State v. Case

*1242MANNHEIMER, Judge,

concurring.

I write separately to explain in more detail why I conclude that the trial judge erred by applying a “harmless beyond a reasonable doubt” test to this grand jury error.

The principle behind any harmless-error rule (no matter how formulated) is the idea that the presence of error, by itself, is not sufficient to invalidate the result reached in a judicial proceeding. Error having been proved, the reviewing court must still determine whether the losing side was prejudiced by this error. Love v. State, 457 P.2d 622, 630 (Alaska 1969).

When error arises in a criminal prosecution from a violation of the defendant’s rights under the United States Constitution, federal law requires reversal of the defendant’s conviction unless the government shows that the error is harmless beyond a reasonable doubt. Chapman v. California, 386 U.S. 18, 23-24, 87 S.Ct. 824, 827-28, 17 L.Ed.2d 705, 710-11 (1967). But the states are free to apply their own harmless-error rules when an error does not violate a defendant’s federal constitutional rights. Love, 457 P.2d at 631.

The question, then, is whether a criminal defendant has a federal constitutional right to require the exclusion of illegally obtained evidence from a grand jury proceeding. “Although the Supreme Court has not answered this precise question, there is little doubt from the manner in which the Court has dealt with very similar issues that the answer is no.” Wayne R. LaFave, Search and Seizure: A Treatise on the Fourth Amendment (3rd ed. 1996), § 1.6(c), Vol. 1, p. 163. See United States v. Calandra, 414 U.S. 338, 94 S.Ct. 613, 38 L.Ed.2d 561 (1974) (indicating that a defendant is not entitled to challenge an indictment on the ground that the grand jury heard evidence obtained in violation of the Fourth Amendment); United States v. Blue, 384 U.S. 251, 86 S.Ct. 1416, 16 L.Ed.2d 510 (1966) (indicating that a defendant is not entitled to challenge an indictment on the ground that the grand jury heard evidence obtained in violation of the Fifth Amendment privilege against self-incrimination); Lawn v. United States, 355 U.S. 339, 78 S.Ct. 311, 2 L.Ed.2d 321 (1958) (indicating the same). See also Costello v. United States, 350 U.S. 359, 76 S.Ct. 406, 100 L.Ed. 397 (1956) (upholding an indictment based entirely on hearsay evidence against a challenge under the confrontation clause of the Fifth Amendment).

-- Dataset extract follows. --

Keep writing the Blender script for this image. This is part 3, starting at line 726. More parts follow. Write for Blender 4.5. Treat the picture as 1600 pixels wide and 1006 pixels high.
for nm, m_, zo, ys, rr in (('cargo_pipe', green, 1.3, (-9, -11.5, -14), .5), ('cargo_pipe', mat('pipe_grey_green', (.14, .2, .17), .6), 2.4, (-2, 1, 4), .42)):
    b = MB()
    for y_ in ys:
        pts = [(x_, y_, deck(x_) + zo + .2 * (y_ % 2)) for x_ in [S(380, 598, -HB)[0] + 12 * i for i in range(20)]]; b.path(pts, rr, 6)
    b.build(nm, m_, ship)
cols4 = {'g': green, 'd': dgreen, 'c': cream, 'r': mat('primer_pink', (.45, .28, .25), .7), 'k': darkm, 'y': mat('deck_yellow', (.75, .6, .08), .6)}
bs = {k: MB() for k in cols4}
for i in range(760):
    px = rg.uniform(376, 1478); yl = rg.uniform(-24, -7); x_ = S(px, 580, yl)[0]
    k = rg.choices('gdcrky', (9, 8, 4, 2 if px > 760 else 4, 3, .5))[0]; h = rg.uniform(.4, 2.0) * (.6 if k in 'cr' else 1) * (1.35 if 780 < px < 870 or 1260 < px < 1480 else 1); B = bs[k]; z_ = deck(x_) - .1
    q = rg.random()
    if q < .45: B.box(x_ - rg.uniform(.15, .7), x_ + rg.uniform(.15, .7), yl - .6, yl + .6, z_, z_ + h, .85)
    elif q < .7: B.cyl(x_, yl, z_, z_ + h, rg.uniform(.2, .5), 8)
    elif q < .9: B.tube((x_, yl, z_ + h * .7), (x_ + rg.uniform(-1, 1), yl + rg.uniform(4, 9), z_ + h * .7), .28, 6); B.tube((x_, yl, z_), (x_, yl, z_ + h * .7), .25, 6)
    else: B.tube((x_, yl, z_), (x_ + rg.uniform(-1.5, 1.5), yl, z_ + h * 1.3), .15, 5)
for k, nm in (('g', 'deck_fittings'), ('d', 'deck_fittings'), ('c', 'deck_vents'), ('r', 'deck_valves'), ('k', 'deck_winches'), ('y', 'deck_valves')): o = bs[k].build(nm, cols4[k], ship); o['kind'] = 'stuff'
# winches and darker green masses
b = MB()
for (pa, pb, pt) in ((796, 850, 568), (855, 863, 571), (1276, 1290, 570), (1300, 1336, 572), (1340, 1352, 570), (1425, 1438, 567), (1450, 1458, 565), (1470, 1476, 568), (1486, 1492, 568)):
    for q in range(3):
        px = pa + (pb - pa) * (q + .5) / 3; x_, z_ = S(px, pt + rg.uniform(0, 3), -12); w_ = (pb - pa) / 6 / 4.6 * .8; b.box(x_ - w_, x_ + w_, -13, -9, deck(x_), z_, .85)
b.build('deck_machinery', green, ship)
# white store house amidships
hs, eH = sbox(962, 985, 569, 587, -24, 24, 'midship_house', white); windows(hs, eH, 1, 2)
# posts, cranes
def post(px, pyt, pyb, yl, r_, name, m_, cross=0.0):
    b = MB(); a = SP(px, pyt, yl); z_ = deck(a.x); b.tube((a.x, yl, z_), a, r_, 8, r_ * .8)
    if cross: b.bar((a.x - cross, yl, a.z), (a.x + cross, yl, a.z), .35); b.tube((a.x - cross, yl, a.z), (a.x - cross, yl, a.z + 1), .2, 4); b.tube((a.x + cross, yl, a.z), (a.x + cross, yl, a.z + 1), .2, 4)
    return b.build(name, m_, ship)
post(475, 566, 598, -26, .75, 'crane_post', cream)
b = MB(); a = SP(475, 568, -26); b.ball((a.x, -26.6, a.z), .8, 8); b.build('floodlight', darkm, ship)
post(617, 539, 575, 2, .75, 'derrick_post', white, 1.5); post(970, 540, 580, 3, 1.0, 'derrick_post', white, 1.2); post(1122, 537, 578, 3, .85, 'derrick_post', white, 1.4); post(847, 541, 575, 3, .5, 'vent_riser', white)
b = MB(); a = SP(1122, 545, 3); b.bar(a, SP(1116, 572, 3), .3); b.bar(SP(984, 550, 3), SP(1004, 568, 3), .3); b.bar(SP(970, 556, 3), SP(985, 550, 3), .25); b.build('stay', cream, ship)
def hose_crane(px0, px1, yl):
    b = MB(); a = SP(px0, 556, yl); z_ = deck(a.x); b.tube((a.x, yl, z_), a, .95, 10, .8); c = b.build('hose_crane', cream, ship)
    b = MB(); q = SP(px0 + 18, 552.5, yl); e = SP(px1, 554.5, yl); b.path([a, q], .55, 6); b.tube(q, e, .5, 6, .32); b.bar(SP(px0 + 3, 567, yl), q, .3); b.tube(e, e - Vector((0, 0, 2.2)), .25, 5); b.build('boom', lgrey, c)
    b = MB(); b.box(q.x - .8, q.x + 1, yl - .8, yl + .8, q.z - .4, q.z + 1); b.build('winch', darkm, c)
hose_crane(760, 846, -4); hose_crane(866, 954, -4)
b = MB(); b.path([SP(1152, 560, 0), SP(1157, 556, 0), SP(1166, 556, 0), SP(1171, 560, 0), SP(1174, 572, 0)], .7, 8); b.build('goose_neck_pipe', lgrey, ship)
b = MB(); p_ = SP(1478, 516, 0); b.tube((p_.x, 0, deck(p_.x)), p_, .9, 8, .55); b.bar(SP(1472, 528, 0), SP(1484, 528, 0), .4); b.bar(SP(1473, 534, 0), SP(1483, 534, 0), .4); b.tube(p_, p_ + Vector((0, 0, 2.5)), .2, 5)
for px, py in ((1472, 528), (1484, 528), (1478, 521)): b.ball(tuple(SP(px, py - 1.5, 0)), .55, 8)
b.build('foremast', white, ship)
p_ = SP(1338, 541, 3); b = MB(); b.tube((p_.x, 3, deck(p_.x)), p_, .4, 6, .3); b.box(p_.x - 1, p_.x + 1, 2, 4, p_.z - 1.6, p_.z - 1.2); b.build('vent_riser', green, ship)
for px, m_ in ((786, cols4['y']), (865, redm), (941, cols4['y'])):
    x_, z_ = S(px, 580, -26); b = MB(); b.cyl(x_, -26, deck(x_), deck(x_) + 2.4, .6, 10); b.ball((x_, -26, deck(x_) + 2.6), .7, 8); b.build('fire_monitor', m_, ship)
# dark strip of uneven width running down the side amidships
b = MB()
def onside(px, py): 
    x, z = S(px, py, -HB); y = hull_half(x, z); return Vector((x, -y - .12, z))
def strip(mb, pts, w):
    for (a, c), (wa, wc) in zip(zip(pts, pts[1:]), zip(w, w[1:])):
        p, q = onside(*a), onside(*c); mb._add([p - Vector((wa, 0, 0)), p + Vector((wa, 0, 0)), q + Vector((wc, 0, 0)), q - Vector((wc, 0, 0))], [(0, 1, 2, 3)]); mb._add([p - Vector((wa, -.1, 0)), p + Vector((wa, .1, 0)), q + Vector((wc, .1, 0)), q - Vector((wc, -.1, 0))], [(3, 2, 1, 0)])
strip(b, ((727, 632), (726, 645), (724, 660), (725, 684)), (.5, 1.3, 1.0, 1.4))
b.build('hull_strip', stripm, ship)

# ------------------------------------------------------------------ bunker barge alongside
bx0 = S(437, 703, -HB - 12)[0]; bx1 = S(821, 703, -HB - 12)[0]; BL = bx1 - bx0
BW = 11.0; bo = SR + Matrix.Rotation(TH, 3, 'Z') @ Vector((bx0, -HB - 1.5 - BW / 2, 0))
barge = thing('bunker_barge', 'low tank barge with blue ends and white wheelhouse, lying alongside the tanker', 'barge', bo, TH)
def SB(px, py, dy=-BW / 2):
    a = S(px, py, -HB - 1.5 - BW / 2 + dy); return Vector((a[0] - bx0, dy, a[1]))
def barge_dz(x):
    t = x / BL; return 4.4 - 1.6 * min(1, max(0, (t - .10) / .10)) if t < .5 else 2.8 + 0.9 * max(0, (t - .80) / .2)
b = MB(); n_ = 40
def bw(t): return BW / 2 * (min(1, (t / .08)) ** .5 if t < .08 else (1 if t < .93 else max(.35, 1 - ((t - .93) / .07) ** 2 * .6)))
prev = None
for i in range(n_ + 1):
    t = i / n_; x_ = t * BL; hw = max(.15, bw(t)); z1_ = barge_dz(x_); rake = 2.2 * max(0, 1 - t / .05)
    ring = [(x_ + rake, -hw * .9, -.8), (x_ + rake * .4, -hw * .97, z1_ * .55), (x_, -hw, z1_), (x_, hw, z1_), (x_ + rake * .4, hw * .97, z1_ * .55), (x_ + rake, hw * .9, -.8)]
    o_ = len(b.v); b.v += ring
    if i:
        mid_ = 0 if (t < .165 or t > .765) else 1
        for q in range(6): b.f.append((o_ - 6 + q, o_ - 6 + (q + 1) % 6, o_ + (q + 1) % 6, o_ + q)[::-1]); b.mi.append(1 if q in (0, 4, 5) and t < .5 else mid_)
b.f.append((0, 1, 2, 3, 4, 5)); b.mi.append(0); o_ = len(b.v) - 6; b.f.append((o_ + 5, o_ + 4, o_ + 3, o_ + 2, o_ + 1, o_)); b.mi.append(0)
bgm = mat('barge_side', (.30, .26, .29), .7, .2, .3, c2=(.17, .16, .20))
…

Thus, even though evidence in this case was obtained in violation of Case’s privilege against self-incrimination, the introduction of that evidence at a grand jury proceeding (as distinct from a criminal trial) did not violate Case’s federal constitutional rights. This being so, the courts of this state are free to use Alaska’s own standard of harmless error. The standard for determining the harmfulness or harmlessness of grand jury error is described in Stern v. State, 827 P.2d 442, 445-46 (Alaska App.1992).

Use of the Stem test to assess grand jury errors makes sense even when the error is of constitutional dimension. When a court assesses whether an error was prejudicial, the essential question to be asked is whether the error might have affected the result. “[T]he pivotal question is what the error might have meant to the jury.” Love, 457 P.2d at 630.

In judging whether a verdict might have been different, one important factor to consider is the degree of proof required by law to sustain that verdict. To return a guilty verdict in a criminal prosecution, the trier of fact (whether judge or jury) must be satisfied that the government has proved its case beyond a reasonable doubt. On the other hand, the government’s burden at grand jury is substantially lower. See Sheldon v. State, 796 P.2d 831, 837 (Alaska App.1990) (a grand jury “should not return an indictment unless ... satisfied that the evidence presented, if unexplained or uncontradieted, established] a probability of [the defendant’s] guilt”).

Because of this difference in the standards of proof, the power of a given error to alter the verdict in these two types of proceedings is likewise different. An error may be prejudicial in a criminal trial (where a reasonable possibility of innocence is sufficient to acquit the defendant) but nevertheless be harmless in a grand jury context (where the same *1243reasonable possibility of innocence is not suf-fieient to defeat an indictment).

Thus, the potential prejudice of erroneously admitted evidence at grand jury should be judged under the standard described in Stem. This is the standard that the superior court should have applied in the present case.